In 2009, the Federal Labour Court (24.09.2009 – 8 AZR 705/08) addressed a case where some employees, who held both German and Turkish citizenship, sought compensation for discrimination. The plaintiffs alleged hostile work conditions due to xenophobic graffiti in the workplace toilets and argued that the graffiti created a discriminatory environment. The lawsuits were unsuccessful in all instances. Although the graffiti potentially constituted unlawful harassment of the plaintiffs due to their ethnic origin, according to the Court, it was unable to decide whether the graffiti actually created a hostile environment for them due to conflicting evidence as to when the branch manager was informed about it and his subsequent reaction to it. Ultimately, according to the Court, the claims failed because the plaintiffs had not asserted their claims for compensation in writing within the two-month preclusion period. Nonetheless, it is clear that if the employer had not taken prompt steps to remove offensive and discriminatory graffiti once made aware of it, a claim asserted in good time could well have succeeded.
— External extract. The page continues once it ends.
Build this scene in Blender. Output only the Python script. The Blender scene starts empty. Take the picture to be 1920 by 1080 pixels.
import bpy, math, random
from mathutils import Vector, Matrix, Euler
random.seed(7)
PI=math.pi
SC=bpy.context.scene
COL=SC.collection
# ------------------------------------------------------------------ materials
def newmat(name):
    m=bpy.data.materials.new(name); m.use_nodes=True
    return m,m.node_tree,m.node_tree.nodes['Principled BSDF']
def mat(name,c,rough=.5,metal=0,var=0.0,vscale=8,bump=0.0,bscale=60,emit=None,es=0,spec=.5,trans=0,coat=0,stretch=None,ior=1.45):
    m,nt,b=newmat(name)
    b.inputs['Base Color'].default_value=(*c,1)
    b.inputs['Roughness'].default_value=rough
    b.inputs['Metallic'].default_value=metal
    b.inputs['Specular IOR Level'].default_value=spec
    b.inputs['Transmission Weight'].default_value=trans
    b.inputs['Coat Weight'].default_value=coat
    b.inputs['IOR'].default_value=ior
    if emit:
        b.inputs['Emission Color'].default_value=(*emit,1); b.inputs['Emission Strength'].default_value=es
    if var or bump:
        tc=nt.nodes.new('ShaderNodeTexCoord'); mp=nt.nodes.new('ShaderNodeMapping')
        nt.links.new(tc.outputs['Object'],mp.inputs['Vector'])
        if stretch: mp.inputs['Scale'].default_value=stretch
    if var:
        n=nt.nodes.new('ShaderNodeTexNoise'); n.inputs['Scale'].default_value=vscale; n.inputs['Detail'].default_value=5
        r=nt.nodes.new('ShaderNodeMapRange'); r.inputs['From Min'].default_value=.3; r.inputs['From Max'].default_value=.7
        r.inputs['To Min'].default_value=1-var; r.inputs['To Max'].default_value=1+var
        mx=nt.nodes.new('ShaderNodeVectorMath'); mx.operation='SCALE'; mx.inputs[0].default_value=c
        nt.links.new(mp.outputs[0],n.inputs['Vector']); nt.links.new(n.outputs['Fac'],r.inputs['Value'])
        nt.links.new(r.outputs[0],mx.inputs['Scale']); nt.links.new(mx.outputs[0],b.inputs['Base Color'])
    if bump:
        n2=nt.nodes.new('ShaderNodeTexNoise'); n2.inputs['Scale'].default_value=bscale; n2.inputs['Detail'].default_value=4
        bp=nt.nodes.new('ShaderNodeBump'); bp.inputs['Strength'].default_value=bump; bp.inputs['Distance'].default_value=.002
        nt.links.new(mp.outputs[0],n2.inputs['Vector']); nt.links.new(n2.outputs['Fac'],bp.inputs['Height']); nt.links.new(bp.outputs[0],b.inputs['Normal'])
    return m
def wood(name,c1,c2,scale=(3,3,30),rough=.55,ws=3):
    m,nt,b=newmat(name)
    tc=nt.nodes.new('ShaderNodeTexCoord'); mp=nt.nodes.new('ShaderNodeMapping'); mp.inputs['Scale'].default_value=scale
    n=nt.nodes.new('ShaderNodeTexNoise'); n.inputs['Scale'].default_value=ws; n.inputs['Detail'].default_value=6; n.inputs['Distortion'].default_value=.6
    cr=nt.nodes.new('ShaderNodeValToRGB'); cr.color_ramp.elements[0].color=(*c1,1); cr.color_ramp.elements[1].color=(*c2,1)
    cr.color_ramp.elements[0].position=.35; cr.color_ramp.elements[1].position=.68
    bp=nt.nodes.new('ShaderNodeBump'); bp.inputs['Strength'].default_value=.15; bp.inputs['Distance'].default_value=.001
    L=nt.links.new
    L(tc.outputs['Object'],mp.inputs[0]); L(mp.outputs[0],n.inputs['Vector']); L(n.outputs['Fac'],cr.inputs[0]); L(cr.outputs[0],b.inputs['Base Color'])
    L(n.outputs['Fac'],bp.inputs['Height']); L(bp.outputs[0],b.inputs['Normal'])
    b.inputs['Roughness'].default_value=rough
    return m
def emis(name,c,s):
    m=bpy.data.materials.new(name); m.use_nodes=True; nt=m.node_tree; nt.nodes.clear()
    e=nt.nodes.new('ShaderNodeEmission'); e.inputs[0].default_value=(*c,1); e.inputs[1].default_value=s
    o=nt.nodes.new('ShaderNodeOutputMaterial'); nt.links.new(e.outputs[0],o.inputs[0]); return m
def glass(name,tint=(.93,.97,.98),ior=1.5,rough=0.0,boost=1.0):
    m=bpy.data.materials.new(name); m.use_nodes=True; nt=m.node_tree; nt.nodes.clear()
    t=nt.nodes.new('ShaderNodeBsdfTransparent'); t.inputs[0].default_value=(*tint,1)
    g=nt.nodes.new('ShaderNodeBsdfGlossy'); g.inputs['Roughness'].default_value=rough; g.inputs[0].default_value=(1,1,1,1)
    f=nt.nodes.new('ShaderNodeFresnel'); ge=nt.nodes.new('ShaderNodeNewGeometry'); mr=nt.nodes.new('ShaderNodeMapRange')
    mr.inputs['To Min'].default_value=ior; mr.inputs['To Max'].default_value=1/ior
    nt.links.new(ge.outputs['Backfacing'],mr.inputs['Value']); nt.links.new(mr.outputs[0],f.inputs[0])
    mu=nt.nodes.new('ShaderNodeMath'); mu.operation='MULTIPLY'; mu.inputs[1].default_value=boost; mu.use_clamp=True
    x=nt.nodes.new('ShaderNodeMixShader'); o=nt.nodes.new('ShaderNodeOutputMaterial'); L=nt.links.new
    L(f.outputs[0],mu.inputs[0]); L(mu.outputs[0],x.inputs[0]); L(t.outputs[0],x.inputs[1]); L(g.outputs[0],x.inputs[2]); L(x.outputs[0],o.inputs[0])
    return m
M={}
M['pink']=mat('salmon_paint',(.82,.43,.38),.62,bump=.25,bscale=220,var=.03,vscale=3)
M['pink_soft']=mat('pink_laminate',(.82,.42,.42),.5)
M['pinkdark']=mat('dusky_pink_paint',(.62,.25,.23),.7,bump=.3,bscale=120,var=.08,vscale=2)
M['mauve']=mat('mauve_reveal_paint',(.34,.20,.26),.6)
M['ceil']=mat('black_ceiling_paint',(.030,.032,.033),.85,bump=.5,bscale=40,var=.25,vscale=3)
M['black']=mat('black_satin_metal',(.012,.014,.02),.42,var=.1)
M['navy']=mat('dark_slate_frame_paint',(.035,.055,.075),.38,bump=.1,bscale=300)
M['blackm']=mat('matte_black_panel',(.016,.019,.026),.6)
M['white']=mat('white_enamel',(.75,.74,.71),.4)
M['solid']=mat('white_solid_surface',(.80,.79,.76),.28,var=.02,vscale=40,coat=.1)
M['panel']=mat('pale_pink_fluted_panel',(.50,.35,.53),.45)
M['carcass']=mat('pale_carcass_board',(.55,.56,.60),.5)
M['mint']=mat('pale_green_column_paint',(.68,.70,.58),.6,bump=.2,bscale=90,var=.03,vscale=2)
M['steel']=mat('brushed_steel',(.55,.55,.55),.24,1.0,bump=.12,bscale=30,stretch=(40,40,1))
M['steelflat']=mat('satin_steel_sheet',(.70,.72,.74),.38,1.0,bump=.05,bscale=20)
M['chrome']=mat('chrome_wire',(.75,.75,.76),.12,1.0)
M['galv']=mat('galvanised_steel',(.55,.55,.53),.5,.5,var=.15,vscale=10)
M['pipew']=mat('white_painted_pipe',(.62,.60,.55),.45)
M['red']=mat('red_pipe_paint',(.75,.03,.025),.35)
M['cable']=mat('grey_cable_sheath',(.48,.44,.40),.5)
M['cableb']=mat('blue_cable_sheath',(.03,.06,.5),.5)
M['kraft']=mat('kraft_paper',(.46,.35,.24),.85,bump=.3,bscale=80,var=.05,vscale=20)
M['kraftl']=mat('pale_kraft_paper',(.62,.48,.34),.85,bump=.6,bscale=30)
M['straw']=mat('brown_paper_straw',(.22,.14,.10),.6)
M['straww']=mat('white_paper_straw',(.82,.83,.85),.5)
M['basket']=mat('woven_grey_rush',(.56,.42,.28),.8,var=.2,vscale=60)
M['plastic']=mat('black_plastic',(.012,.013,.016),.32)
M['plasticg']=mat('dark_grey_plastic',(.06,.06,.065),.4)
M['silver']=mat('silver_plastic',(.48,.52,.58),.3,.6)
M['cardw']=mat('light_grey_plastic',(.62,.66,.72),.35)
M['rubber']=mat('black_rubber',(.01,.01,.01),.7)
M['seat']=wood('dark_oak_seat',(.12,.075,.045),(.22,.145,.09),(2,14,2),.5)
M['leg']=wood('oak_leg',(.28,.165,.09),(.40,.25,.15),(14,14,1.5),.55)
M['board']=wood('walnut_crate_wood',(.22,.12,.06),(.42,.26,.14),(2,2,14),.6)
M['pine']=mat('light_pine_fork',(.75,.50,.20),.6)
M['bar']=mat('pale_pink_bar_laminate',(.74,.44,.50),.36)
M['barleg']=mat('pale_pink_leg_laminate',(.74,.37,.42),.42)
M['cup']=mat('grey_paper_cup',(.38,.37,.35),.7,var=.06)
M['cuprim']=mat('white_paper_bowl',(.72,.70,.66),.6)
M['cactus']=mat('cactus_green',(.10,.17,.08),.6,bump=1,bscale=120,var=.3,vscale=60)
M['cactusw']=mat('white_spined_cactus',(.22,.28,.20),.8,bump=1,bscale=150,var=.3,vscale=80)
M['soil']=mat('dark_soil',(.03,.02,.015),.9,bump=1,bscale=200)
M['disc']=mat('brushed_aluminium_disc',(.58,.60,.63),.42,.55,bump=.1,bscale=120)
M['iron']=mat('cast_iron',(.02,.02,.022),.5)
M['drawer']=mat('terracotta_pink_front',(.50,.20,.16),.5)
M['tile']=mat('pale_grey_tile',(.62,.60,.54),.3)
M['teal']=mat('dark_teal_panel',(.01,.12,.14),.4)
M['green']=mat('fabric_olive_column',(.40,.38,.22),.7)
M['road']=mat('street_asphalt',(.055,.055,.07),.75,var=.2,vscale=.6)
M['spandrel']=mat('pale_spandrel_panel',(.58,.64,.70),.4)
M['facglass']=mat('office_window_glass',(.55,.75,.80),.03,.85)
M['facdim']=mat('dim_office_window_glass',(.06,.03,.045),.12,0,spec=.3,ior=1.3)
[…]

Even though there is not a lot of precedent on successful compensation claims by employees based on harassment, this does not mean employers are on the safe side with this in Germany or that they should not fear high compensation amounts if a case of harassment in their company succeeds. The lack of case law decisions regarding the calculation and amount of the compensation makes this a very uncertain and unpredictable factor. From claims in discrimination cases other than harassment it can be seen that German Labour Courts – if they decide compensation must be paid – tend to grant something close to the amount the plaintiff asked for. In Germany the concept of compensation for immaterial damages has not been so clearly established as in other countries and plaintiffs so far have been rather cautious and reluctant in demanding higher amounts. However, it must be assumed that this will change in the future (in particular with the increasing visibility of injured-feelings compensation amounts from other countries). Further, as already mentioned above, many compensation payments are agreed on via settlement agreements inside or outside the Court and just never get known to the public (due to strong non-disclosure agreements). Where reputations and careers are at stake there is every reason to believe that such compensation agreements can get well into the six-figure range depending on the case.

This said, it must be emphasised once again that it is not a solution for employers in Germany either not to act on suspicions or complaints of harassment in the workplace if compliance is taken as a priority and, above all, if they have committed themselves to a zero-tolerance policy. Promising to go above and beyond your basic duties of care and then falling short even of the minimum statutory obligations is probably an even worse look than just trying to comply with all legal requirements. In addition, the obligation of every employer to investigate a complaint and to inform the employee making the complaint of the outcome arises directly from Section 13 Equal Treatment Act. If the employer does not fulfil its organisational and protection obligations under the Act or does not do so properly, the burden of proof may shift to its disadvantage in proceedings for damages. In addition, a new justification in Court may be ruled out if, for example, a previous complaint was not handled properly. The works council can also sue in court to procure compliance with the organisational and procedural regulations around the handling of harassment allegations and findings.